Report only the number of lines in this material that include "Blender".

--

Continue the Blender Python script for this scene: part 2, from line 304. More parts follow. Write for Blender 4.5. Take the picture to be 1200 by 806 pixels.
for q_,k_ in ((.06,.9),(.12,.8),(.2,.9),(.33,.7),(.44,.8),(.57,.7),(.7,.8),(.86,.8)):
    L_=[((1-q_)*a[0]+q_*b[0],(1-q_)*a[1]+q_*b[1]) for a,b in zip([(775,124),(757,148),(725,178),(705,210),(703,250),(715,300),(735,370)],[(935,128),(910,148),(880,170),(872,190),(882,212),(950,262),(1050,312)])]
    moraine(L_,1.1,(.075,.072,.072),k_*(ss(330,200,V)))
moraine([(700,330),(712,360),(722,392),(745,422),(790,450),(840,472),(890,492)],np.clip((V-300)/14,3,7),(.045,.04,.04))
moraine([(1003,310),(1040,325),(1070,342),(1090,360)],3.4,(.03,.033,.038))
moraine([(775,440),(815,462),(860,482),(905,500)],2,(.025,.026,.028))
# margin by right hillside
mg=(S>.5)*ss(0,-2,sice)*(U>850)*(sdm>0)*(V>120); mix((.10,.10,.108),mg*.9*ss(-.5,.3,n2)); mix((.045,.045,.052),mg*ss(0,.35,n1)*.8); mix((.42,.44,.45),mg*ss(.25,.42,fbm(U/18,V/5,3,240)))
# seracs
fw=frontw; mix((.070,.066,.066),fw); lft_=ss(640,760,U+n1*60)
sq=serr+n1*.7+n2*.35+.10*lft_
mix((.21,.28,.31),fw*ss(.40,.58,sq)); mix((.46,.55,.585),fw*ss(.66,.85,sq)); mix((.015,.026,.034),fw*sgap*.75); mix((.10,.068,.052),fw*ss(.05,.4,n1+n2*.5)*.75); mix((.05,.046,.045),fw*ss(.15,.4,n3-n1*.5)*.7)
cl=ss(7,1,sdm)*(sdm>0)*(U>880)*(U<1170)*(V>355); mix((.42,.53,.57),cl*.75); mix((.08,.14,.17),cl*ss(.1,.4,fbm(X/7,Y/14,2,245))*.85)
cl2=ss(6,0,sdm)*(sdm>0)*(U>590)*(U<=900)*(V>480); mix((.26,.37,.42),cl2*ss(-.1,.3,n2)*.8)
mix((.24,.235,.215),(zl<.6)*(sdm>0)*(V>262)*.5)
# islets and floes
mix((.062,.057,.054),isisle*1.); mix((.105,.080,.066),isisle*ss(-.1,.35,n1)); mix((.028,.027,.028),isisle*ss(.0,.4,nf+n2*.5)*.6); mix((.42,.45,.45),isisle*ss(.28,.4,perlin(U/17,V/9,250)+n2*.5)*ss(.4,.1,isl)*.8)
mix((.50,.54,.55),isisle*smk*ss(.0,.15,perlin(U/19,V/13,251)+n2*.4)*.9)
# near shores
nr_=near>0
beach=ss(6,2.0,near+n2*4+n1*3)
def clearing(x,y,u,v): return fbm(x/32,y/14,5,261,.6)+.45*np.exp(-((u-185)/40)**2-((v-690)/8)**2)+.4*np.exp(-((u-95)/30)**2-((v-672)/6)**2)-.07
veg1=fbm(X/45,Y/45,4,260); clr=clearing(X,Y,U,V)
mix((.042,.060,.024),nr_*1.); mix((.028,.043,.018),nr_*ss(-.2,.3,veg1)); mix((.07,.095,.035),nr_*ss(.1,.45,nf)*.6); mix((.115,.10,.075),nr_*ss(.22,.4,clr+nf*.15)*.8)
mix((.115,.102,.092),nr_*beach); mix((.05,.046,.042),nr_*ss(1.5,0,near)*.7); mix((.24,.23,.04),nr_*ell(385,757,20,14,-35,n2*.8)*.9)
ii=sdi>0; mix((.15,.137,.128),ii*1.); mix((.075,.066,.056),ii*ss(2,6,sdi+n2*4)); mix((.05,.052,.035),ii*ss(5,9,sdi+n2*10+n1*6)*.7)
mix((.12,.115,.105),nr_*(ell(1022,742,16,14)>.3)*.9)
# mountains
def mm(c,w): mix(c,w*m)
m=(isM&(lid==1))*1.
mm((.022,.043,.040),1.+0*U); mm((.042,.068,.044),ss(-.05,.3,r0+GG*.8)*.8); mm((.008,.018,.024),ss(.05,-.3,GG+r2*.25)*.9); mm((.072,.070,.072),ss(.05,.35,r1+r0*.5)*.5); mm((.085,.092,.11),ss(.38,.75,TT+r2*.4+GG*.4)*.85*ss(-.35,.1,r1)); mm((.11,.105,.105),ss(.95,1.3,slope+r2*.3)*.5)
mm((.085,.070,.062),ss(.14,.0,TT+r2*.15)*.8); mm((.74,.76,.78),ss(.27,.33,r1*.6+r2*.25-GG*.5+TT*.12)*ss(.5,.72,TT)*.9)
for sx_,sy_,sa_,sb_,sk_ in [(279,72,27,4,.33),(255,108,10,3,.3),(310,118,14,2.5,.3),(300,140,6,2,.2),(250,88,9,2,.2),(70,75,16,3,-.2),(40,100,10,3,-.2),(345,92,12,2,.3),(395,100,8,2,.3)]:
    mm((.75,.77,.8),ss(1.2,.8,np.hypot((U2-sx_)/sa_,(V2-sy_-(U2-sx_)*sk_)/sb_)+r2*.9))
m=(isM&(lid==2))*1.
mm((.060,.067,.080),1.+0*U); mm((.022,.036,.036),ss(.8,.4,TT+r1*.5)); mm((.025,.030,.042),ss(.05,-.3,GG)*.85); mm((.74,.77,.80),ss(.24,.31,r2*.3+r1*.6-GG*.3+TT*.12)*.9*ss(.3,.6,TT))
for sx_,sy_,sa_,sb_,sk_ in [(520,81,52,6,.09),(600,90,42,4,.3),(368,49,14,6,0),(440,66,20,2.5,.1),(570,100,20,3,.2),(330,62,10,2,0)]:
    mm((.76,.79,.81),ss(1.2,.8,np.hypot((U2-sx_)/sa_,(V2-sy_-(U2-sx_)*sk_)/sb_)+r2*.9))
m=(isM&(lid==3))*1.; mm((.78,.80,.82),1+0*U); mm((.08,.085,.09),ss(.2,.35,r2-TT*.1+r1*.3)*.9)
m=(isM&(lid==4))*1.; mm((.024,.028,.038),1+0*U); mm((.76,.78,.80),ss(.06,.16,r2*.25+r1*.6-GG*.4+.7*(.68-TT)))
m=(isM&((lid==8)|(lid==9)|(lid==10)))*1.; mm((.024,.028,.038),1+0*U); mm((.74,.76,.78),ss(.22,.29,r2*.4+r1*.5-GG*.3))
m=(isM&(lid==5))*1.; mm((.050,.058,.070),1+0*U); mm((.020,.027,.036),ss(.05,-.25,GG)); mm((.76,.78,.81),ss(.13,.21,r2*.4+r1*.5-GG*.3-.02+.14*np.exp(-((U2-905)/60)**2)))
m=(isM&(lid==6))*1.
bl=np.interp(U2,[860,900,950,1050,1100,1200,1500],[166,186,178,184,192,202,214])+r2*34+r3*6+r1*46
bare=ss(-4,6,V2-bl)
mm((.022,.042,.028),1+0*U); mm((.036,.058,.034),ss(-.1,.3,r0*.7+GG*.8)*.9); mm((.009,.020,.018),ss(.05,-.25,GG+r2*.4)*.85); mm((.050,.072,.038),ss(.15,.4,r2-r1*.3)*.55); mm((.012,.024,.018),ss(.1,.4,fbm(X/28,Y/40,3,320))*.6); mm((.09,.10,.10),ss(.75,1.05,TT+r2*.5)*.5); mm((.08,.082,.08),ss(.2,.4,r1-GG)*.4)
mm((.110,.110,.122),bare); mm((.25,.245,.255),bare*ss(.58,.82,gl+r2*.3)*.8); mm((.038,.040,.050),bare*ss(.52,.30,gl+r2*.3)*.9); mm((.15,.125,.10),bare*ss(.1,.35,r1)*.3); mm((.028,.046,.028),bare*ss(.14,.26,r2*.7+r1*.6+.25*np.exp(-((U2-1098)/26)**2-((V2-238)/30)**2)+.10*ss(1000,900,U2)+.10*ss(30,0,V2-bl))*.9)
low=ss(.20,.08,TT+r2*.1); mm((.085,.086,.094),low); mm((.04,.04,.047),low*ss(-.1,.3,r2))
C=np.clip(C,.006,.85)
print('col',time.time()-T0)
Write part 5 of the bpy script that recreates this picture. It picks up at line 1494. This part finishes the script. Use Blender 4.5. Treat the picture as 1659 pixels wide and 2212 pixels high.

--

WRITTEN REPLY: 2